U.S.

‘Court Packing’ Issue Divides Commission Appointed by Biden

WASHINGTON — The bipartisan commission appointed by President Biden to study possible changes to the federal judiciary unanimously approved a final report on Tuesday that flagged “profound disagreement” among its members over the issue that led to the panel’s creation: calls to expand or “pack” the Supreme Court with additional justices.

By a vote of 34 to 0, the commission approved a 288-page report that offered a critical appraisal of arguments for and against that and many other ideas for changes to the Supreme Court, including imposing 18-year term limits on justices and reducing their power to strike down acts of Congress.

But the group did not offer specific recommendations. That result was in line with the mandate given to the commission by Mr. Biden, but also underscored the lack of consensus and suggested that the report might do little in the short run to drive any particular ideas for change.

“Given the size and nature of the commission and the complexity of the issues addressed, individual members of the commission would have written the report with different emphases and approaches,” the report said. “But the commission submits this report today in the belief that it represents a fair and constructive treatment of the complex and often highly controversial issues it was charged with examining.”

The report comes as the Supreme Court’s expanded conservative bloc is considering blockbuster changes to the law, including whether to overturn Roe v. Wade’s nearly 50-year-old precedent on abortion rights. But while the report is addressed to Mr. Biden, most of the changes it weighs would require an act of Congress or a constitutional amendment — both difficult in the sharply divided climate.

The report grew out of an intensely political moment for the court. After Republicans blocked President Barack Obama from filling a vacancy in early 2016, leaving the seat open for a year on the argument that the winner of that year’s election should fill it, they rushed to confirm an appointee of President Donald J. Trump during the final days of the 2020 election after Justice Ruth Bader Ginsburg’s death.
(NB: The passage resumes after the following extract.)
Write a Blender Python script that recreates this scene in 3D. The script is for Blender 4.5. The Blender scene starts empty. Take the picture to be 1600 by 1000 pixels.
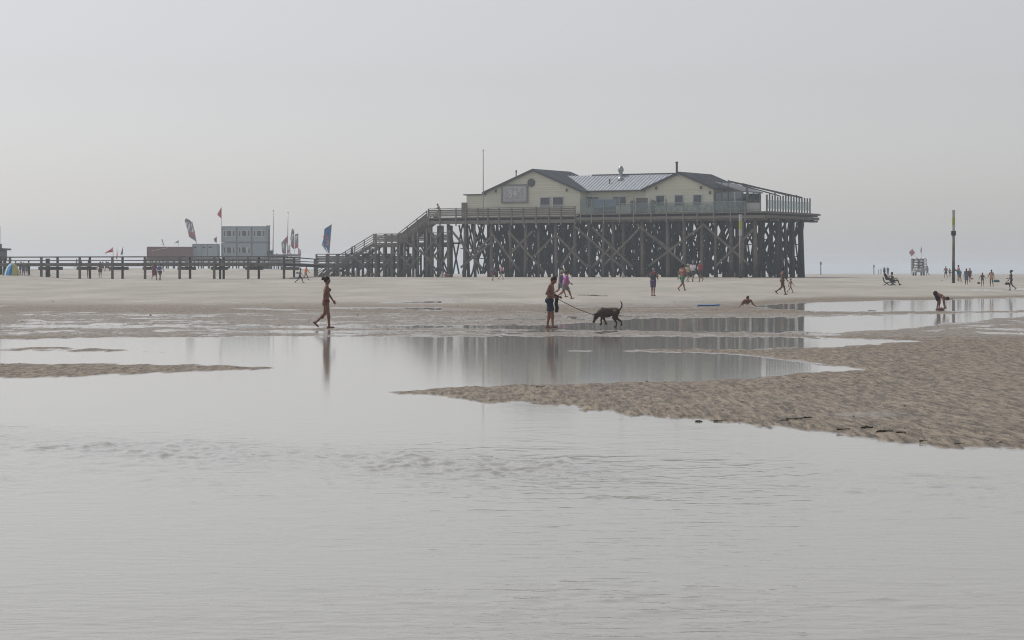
import bpy, math, random
import numpy as np
from mathutils import Vector, Matrix

random.seed(7)
sc = bpy.context.scene
COL = sc.collection
R = math.radians

# ------------------------------------------------------------------ camera, sky, sun, exposure
LENS = 85.0
F = 1600 * LENS / 36.0          # focal length in photo pixels
HC = 1.75                       # camera height above the water
YH = 426.0                      # horizon row in the photo
cd = bpy.data.cameras.new('camera'); cam = bpy.data.objects.new('camera', cd); COL.objects.link(cam)
cam.location = (0, 0, HC); cam.rotation_euler = (R(90), 0, 0)
cd.lens = LENS; cd.sensor_width = 36; cd.sensor_fit = 'HORIZONTAL'
cd.shift_y = -(500 - YH) / 1600.0
cd.clip_start = 0.1; cd.clip_end = 30000
sc.camera = cam

SUN_EL, SUN_AZ = 50.0, -58.0     # azimuth from +Y, clockwise
w = bpy.data.worlds.new("World"); sc.world = w; w.use_nodes = True
nt = w.node_tree; nt.nodes.clear()
sky = nt.nodes.new('ShaderNodeTexSky'); sky.sky_type = 'NISHITA'; sky.sun_disc = False
sky.sun_elevation = R(SUN_EL); sky.sun_rotation = R(SUN_AZ)
sky.air_density = 1.0; sky.dust_density = 1.0; sky.ozone_density = 1.0; sky.altitude = 0
hs = nt.nodes.new('ShaderNodeHueSaturation'); hs.inputs['Saturation'].default_value = 0.22
bg = nt.nodes.new('ShaderNodeBackground'); bg.inputs[1].default_value = 0.075
wo = nt.nodes.new('ShaderNodeOutputWorld')
nt.links.new(sky.outputs[0], hs.inputs['Color']); tn = nt.nodes.new('ShaderNodeMix'); tn.data_type = 'RGBA'; tn.blend_type = 'MULTIPLY'; tn.inputs[0].default_value = 1.0; tn.inputs[7].default_value = (1.045, 1.02, 1.035, 1)
nt.links.new(hs.outputs[0], tn.inputs[6]); nt.links.new(tn.outputs[2], bg.inputs[0]); nt.links.new(bg.outputs[0], wo.inputs[0])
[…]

Those maneuvers cemented a 6-to-3 conservative majority on the Supreme Court even though Democrats have won the popular vote in seven of the last eight presidential elections. That outcome, along with Supreme Court rulings permitting greater restrictions on voting, led some liberals to propose that Democrats should expand the number of justices to rebalance the court.

Rather than take a clear position on that issue during the final weeks of the campaign, Mr. Biden said he would appoint a panel to study it if elected. In that sense, the commission has already achieved its main political function: enabling him to get past the election without taking a polarizing stand for or against the idea.

Brian Fallon, the executive director of Demand Justice, a liberal group that supports expanding the number of justices, portrayed the commission as a waste of time.

“The best thing about this commission is that it’s finally over and the Biden administration will be forced to now confront the question of what to do about this partisan Supreme Court,” he said.

But the commission — led by Bob Bauer, a former White House counsel to Mr. Obama, and Cristina Rodríguez, a Yale Law School professor who served in the Justice Department during the Obama administration — saw its mission as illuminating difficult and complex issues rather than providing ammunition to one side.

It had been unclear until the meeting on Tuesday whether such an ideologically diverse group would manage to produce a document about such contentious issues and upon which it could unanimously agree. Several commissioners said they would not have written the report in the same way had it been their work alone, but nevertheless praised it as a valuable guiding document to thinking seriously about court reform issues.

David Levi, a former dean of Duke Law School and a former federal judge, said he was voting for the report as a fair assessment of the issues even though he strongly opposed proposals to change the court’s composition or limit its jurisdiction. He warned that such ideas would curtail the judiciary’s independence, undermining the rule of law, and reflected what autocrats abroad had done to eliminate challenges to their power.

Another former federal judge, Nancy Gertner, who is now a Harvard Law School professor, also praised the report, even as she argued for expanding the number of justices. She said that the Supreme Court’s legitimacy had been undermined by Republican efforts to “manipulate its membership,” and that its majority was enabling rollbacks of voting rights that otherwise would lead the court’s composition to evolve in response to the results of free and fair elections.

“This is a uniquely perilous moment that requires a unique response,” she said, adding, “Whatever the costs of expansion in the short term, I believe, will be more than counterbalanced by the real benefits to judicial independence and to our democracy.”

Walter Dellinger, a Duke University law professor and former senior Justice Department lawyer in the Clinton administration, observed that it was not clear when there would be a faction with sufficient political power to change the structure of the court. He suggested that the ultimate audience for the report might come years in the future.

“We were not writing a report for the next four months or even the next four years,” Mr. Dellinger said.

“We hope that the report’s explication of the issues,” he added, “might be useful a century from now.”